-------- Information shown --------
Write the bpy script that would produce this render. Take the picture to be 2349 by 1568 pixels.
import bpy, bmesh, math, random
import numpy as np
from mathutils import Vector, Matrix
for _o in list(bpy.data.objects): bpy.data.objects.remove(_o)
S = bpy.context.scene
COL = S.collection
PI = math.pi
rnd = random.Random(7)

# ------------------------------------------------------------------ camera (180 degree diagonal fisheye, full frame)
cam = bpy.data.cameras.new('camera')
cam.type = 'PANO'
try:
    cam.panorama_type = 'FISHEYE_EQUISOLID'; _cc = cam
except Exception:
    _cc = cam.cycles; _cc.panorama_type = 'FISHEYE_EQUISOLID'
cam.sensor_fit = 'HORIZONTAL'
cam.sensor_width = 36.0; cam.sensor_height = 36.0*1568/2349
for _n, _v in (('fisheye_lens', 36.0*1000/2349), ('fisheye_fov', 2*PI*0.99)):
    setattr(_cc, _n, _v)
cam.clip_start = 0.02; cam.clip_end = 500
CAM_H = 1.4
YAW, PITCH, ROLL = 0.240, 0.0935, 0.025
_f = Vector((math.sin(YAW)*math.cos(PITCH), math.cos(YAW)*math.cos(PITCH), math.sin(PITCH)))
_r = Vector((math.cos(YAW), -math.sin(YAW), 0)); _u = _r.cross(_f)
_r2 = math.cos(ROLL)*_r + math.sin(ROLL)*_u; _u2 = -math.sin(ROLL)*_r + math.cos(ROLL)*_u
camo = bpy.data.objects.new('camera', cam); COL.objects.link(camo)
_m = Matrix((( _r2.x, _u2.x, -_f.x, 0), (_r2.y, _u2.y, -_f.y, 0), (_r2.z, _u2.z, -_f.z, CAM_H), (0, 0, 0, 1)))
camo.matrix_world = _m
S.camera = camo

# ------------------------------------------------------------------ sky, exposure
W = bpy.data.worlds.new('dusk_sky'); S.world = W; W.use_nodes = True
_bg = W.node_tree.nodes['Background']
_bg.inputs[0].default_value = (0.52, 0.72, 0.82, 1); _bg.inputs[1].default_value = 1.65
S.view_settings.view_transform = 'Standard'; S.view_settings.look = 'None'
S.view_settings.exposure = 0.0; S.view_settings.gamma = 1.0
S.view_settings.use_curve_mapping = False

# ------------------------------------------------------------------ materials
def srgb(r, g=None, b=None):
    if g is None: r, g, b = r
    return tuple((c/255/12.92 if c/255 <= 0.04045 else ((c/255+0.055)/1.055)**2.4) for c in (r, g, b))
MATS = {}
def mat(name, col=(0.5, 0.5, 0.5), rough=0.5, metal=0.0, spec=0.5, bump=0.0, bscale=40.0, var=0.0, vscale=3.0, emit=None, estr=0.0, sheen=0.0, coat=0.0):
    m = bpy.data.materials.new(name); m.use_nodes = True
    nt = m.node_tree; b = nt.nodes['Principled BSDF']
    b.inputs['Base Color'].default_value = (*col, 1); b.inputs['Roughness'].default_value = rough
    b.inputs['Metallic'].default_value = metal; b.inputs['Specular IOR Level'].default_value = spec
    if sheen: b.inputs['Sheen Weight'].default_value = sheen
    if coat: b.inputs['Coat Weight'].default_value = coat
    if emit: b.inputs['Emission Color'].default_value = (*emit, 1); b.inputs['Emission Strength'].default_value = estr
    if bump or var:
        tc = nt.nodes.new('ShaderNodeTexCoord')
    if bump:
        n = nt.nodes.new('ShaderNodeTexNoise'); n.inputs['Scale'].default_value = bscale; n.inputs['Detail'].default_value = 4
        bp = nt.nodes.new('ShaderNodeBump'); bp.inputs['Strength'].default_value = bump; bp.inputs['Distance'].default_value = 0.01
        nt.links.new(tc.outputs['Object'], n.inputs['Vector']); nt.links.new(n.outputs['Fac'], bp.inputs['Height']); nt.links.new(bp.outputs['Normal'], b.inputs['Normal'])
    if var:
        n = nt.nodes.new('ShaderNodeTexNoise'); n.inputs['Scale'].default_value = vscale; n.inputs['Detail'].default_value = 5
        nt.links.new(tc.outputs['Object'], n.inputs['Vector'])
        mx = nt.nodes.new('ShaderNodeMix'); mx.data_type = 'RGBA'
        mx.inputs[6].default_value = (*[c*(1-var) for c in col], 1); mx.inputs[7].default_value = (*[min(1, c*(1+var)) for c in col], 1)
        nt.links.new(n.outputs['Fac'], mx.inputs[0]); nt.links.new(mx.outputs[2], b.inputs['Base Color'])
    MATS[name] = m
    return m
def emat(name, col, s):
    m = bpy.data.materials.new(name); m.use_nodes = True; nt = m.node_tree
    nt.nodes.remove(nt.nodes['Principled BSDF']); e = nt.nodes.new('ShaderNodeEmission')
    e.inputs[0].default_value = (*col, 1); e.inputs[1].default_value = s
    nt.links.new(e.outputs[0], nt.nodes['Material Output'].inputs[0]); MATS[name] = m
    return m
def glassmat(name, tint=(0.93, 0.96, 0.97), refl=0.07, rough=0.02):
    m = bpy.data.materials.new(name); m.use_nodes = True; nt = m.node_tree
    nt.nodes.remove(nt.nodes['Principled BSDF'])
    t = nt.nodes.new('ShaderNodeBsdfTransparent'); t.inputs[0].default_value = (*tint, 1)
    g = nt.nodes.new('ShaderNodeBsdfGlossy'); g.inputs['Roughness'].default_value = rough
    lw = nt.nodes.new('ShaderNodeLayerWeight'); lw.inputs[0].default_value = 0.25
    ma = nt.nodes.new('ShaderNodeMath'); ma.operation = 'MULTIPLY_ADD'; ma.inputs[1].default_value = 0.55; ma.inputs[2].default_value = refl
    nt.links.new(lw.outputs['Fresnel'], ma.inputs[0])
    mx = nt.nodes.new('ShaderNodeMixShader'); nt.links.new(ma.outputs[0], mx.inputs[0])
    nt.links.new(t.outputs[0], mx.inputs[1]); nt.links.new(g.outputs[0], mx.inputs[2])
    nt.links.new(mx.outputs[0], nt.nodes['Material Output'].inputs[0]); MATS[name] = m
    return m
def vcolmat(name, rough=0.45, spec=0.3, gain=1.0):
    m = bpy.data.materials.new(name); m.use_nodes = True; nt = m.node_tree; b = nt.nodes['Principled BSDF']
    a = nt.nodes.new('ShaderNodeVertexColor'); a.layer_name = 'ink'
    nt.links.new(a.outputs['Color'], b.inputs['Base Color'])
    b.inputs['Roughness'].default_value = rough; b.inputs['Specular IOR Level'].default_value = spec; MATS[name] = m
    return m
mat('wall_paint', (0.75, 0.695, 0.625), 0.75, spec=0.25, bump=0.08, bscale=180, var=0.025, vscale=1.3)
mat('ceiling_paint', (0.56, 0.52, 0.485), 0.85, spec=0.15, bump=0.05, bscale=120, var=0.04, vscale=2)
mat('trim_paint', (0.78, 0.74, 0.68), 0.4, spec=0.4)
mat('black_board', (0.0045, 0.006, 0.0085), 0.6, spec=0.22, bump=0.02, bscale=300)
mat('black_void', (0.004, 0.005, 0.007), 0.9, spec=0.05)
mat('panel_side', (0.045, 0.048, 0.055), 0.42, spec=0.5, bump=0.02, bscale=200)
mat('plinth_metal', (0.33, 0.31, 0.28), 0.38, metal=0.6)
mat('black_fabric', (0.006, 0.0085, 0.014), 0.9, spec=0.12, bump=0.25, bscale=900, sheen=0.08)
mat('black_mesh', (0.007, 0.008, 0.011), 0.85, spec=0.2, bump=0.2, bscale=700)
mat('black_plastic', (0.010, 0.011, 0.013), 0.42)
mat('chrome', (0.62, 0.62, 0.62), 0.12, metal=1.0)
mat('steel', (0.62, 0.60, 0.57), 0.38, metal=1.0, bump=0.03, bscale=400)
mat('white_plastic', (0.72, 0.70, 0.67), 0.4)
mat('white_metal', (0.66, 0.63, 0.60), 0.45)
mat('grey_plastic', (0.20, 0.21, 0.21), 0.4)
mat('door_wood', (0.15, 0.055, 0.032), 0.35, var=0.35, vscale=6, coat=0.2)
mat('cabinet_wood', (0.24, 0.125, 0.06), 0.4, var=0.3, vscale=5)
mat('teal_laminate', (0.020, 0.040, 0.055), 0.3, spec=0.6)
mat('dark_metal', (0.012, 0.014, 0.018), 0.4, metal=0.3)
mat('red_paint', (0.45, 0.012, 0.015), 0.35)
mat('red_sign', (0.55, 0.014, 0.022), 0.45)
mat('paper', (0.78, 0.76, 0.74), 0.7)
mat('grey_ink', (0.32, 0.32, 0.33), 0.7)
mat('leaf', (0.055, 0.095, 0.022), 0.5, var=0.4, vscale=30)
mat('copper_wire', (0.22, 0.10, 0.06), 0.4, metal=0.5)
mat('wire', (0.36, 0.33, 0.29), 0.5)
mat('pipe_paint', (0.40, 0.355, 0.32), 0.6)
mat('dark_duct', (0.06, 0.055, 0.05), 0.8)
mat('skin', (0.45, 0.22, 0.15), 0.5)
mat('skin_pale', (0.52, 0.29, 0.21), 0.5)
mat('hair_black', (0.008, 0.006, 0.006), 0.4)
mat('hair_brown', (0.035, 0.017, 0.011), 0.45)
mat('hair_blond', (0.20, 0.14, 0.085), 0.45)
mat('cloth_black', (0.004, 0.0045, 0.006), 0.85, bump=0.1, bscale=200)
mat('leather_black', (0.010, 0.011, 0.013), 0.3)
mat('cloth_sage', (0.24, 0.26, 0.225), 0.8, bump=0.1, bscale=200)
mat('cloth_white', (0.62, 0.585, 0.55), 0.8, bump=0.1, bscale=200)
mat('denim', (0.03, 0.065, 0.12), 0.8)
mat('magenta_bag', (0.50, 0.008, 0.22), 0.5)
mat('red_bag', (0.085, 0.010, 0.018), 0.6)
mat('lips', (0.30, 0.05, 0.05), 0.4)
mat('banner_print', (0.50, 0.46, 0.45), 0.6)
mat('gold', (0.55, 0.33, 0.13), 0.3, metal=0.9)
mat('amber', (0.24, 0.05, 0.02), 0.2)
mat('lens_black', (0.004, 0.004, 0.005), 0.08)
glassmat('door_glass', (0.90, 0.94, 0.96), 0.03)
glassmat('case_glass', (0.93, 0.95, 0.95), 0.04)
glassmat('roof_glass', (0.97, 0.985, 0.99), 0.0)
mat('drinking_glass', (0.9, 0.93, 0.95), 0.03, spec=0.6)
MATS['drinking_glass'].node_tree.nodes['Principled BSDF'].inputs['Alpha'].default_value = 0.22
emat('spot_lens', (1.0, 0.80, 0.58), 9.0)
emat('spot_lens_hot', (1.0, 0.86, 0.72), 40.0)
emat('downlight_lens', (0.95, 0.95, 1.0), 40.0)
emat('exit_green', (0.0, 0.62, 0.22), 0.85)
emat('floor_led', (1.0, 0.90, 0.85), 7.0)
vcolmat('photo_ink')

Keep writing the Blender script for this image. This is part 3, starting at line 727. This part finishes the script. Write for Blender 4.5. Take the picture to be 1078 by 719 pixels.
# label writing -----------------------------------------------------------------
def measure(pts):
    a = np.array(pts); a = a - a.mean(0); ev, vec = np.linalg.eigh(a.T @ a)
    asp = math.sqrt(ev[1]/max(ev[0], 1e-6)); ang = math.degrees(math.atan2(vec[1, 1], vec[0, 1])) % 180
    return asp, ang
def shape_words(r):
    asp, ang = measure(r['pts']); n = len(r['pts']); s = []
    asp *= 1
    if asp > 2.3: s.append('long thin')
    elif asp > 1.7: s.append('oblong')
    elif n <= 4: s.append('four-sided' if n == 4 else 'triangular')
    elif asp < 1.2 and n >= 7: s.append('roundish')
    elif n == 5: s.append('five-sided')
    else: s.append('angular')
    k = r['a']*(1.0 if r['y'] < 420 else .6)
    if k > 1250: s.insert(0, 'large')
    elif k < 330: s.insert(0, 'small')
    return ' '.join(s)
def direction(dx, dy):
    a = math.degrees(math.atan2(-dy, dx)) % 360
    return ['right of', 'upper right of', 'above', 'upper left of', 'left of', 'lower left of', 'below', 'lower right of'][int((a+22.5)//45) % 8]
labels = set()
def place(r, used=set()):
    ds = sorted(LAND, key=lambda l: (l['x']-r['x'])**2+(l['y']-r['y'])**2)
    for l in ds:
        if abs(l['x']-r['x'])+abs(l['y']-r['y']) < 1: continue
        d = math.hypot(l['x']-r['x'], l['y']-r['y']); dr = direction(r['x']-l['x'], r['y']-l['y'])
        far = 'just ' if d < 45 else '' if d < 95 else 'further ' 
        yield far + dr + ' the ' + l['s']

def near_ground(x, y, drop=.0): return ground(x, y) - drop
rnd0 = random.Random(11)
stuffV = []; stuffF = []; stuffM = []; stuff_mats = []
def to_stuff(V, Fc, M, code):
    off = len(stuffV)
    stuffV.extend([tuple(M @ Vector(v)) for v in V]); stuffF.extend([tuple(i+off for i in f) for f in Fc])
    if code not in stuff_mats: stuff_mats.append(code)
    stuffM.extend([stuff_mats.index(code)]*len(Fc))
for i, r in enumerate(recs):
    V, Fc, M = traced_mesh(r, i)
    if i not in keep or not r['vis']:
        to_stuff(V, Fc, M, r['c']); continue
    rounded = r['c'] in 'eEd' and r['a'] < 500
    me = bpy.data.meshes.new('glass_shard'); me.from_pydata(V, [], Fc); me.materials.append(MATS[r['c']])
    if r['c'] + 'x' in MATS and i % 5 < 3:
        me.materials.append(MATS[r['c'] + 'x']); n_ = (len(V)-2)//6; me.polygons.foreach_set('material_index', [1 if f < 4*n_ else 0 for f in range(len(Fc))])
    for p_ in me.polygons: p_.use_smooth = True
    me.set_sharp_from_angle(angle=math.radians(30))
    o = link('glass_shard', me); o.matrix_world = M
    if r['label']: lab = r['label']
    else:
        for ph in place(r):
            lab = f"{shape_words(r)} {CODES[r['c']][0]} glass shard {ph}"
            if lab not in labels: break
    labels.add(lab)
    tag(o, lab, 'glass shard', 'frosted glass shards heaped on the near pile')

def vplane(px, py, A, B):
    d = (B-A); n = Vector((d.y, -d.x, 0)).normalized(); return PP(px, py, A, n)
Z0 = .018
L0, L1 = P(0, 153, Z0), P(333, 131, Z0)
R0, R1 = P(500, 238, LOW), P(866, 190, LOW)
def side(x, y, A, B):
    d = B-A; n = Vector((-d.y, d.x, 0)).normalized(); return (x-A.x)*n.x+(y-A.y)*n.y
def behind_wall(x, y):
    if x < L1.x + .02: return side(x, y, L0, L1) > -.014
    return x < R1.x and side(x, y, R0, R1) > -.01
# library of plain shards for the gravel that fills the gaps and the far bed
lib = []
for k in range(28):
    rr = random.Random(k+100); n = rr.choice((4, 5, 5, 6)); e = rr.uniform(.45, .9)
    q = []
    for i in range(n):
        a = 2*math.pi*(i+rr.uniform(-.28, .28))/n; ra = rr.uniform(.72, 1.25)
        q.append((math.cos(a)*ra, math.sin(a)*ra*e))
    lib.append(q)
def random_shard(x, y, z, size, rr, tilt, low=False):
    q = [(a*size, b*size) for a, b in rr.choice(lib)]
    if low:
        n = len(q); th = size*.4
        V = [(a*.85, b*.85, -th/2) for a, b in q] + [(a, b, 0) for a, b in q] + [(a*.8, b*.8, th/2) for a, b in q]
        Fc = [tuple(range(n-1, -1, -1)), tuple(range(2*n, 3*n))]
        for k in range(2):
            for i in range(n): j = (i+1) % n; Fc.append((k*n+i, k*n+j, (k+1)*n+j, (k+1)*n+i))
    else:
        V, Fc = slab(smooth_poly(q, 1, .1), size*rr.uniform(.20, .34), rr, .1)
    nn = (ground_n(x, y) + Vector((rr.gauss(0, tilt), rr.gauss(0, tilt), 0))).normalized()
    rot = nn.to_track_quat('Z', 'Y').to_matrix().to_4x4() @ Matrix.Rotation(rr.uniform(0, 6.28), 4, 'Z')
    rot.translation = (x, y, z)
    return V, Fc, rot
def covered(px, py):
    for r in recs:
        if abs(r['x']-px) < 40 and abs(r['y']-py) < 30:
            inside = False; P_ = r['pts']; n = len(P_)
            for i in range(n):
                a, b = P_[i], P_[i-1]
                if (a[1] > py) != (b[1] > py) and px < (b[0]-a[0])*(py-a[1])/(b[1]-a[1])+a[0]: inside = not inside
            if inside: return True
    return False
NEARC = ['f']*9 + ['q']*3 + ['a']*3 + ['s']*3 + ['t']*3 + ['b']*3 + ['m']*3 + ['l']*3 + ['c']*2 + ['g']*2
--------
== Directive ==
Write out exactly the lines from the start of the material through the line with "S.camera = camo". No other output is expected.

== Response below ==
Write the bpy script that would produce this render. Take the picture to be 2349 by 1568 pixels.
import bpy, bmesh, math, random
import numpy as np
from mathutils import Vector, Matrix
for _o in list(bpy.data.objects): bpy.data.objects.remove(_o)
S = bpy.context.scene
COL = S.collection
PI = math.pi
rnd = random.Random(7)

# ------------------------------------------------------------------ camera (180 degree diagonal fisheye, full frame)
cam = bpy.data.cameras.new('camera')
cam.type = 'PANO'
try:
    cam.panorama_type = 'FISHEYE_EQUISOLID'; _cc = cam
except Exception:
    _cc = cam.cycles; _cc.panorama_type = 'FISHEYE_EQUISOLID'
cam.sensor_fit = 'HORIZONTAL'
cam.sensor_width = 36.0; cam.sensor_height = 36.0*1568/2349
for _n, _v in (('fisheye_lens', 36.0*1000/2349), ('fisheye_fov', 2*PI*0.99)):
    setattr(_cc, _n, _v)
cam.clip_start = 0.02; cam.clip_end = 500
CAM_H = 1.4
YAW, PITCH, ROLL = 0.240, 0.0935, 0.025
_f = Vector((math.sin(YAW)*math.cos(PITCH), math.cos(YAW)*math.cos(PITCH), math.sin(PITCH)))
_r = Vector((math.cos(YAW), -math.sin(YAW), 0)); _u = _r.cross(_f)
_r2 = math.cos(ROLL)*_r + math.sin(ROLL)*_u; _u2 = -math.sin(ROLL)*_r + math.cos(ROLL)*_u
camo = bpy.data.objects.new('camera', cam); COL.objects.link(camo)
_m = Matrix((( _r2.x, _u2.x, -_f.x, 0), (_r2.y, _u2.y, -_f.y, 0), (_r2.z, _u2.z, -_f.z, CAM_H), (0, 0, 0, 1)))
camo.matrix_world = _m
S.camera = camo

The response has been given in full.